Okay then, now if people could just stop going around calling birds flying
dinosaurs, everything would be fine.

> > I'm not doubting their evolutionary roots, but I do have my > >
>reservations about calling such obvious birds, dinosaurs (the same kind > >of
reservations that I would have when calling a python a saurian or >
> Snakes aren't descended from Mosasauroidea; they're the sister
> group. Pythons are certainly saurians, though, as are crocodylians and,
> yes, birds!


Oh sure pick on the guy who was absent the day Sauria got moved from the
suborder of Squamata to the crown group of Diapsida.

Ok so I guess I would have qualms with calling a python a derived


> > > "Lizard" and "snake" are wholly vernacular terms.
> > 
> > And "bird" isn't?
> Certainly it is, and people can call feathered non-avians like
> _Caudipteryx_ "birds" if they want. But Aves is a formal taxon.

Well that actually had more to do with your catching me for using lizard and
snake, but letting me slide with bird. 

Again _Caudipteryx_ & _Rahonavis_ ARE the kinds of creatures that I think do
warrant calling non-avian, because that is where those arbitrary boundary
lines get fuzzy.


> > All pedantry aside, I hope you see my point. When there is no doubt as >
>to what category the animal belongs to, then use the name of said >
>category. When the animal can't be easily pidgeon holed, then use the >
>non-whatever names for them.
> > 
> > I mean does _Brachiosaurus_ really have to be called a non-avian
> No; it can be called a "dinosaur". You don't "have to" call it a
> "non-avian dinosaur" any more than you "have to" call it a
> "non-ceratopsian dinosaur", or a "non-mammalian tetrapod" or a
> "non-titanosaurid macronarian", or a "non-gymnosperman eukaryote", etc.

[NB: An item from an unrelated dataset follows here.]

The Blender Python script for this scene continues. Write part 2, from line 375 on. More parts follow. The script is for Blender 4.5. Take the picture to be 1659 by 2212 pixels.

Non-gymnosperm eukaryote? Kudos for originality on that one. Though it got a
tad confusing towards the end, I think we're getting somewhere. 

If there really is no point to calling a dinosaur non-avian then why bother
with it (with exceptions, of course, for those select few dinos that do have
enough characters from both groups to warrant the term: ambiguous)?